The man stretched over the counter and snatched what looked like a cluster of $5 bills from the open register. Then a customer waiting in line behind him bravely leapt forward, embracing the suspect in a bear hug. While they wrestled on the countertop, suspect No. 2 hit the streets like true chums do. Solo now, No. 1 toughened up and stuck the gun into the shopper's temple, declaring, "I'll shoot you," police reports state.
"Go ahead, motherfucka!" this fearless hero replied.
Such a bold response, perhaps blurted with all the intensity of a Samuel L. Jackson one-liner, scared the bejesus right out of the robber. He kept his cash, about $147, and split.
DEC. 7, 6:21 P.M.: A 56-year-old man was enjoying a peaceful walk home in the 900 block of Grand Street while clutching a 12-pack of ice-cold brew he'd just bought. All was cool this barely sunlit evening until another man, 25, approached, hot on the trail for some hops. He punched the victim in the back of the melon, knocking him and his sack of pilsners to the ground.
"I'm going to get your beer," the suspect stated in a straightforward fashion, reports claim.
He then fled on foot, leaving our assaulted victim with a scraped left knee and beerless. We hope those Busch brews taste like piss, which they will, for the suspect's sake.
DEC. 9, 7:18 P.M.: Just a reminder: Women can be every bit as malevolent as men when it comes to criminal behavior in the City Beautiful.
A woman and her lady friend left their hotel in the 5780 block of Major Boulevard and headed toward Universal Studio's CityWalk for an evening packed with tourists, roller coasters and overpriced margaritas. This fun-filled night was put on hold, however, when a crew of three approximately 15-year-old chicklets crossed paths with the ladies.

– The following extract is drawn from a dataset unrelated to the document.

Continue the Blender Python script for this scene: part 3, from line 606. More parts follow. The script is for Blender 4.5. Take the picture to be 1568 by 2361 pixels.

The trio of hooliganettes hunched over in a grassy area, acting as if they were looking for something. One made eye contact with the passing women, suddenly crying out, "I know you, I know you," reports state. What followed? A face full of Mace as the teen sprayed away.
Cute, huh?
The victim's $100 Coach purse was stolen, along with a $400 Louis Vuitton wallet, a $100 Razr cell phone and a Starbucks credit card. Imagine what these girls will get into when they're all hopped up on lattes.